Data shown:
______________________________

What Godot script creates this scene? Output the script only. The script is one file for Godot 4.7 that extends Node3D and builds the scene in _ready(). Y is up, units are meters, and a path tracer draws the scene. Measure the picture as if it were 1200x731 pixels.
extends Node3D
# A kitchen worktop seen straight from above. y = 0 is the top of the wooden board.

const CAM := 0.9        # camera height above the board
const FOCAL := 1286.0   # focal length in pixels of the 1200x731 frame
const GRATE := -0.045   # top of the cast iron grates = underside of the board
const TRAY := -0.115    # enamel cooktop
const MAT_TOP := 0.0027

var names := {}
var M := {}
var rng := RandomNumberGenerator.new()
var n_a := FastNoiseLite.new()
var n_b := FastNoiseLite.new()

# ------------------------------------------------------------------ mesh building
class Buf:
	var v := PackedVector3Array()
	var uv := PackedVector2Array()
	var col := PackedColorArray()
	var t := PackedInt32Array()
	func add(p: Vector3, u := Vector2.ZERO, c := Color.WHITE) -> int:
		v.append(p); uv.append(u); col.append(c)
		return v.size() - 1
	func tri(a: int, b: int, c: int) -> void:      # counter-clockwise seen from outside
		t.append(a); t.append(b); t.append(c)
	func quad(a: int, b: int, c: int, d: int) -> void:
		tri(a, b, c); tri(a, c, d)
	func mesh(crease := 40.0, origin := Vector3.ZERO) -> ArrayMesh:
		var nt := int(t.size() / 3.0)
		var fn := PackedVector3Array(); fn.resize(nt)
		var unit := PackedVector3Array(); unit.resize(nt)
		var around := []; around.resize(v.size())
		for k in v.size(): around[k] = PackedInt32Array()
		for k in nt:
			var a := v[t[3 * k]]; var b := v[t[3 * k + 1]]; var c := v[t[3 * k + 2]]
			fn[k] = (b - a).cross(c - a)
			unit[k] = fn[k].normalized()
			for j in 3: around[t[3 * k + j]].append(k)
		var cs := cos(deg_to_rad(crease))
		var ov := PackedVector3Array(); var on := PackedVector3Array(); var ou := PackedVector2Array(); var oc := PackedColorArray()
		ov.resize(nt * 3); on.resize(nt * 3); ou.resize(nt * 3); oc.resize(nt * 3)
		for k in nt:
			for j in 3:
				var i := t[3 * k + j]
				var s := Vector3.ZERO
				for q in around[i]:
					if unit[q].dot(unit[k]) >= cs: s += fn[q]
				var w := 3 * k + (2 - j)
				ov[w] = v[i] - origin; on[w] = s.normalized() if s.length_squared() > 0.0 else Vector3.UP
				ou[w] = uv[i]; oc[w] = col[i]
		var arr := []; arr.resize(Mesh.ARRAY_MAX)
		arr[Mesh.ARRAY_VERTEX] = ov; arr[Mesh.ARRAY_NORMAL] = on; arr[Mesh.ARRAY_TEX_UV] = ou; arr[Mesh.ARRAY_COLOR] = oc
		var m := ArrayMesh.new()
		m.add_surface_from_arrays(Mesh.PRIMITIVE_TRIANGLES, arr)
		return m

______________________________

Written exercise: Return exactly the lines that run from the top of the listing above to the line containing "var n_b := FastNoiseLite.new()", please, keeping both end lines and leaving out everything else.

Result of the exercise:
What Godot script creates this scene? Output the script only. The script is one file for Godot 4.7 that extends Node3D and builds the scene in _ready(). Y is up, units are meters, and a path tracer draws the scene. Measure the picture as if it were 1200x731 pixels.
extends Node3D
# A kitchen worktop seen straight from above. y = 0 is the top of the wooden board.

const CAM := 0.9        # camera height above the board
const FOCAL := 1286.0   # focal length in pixels of the 1200x731 frame
const GRATE := -0.045   # top of the cast iron grates = underside of the board
const TRAY := -0.115    # enamel cooktop
const MAT_TOP := 0.0027

var names := {}
var M := {}
var rng := RandomNumberGenerator.new()
var n_a := FastNoiseLite.new()
var n_b := FastNoiseLite.new()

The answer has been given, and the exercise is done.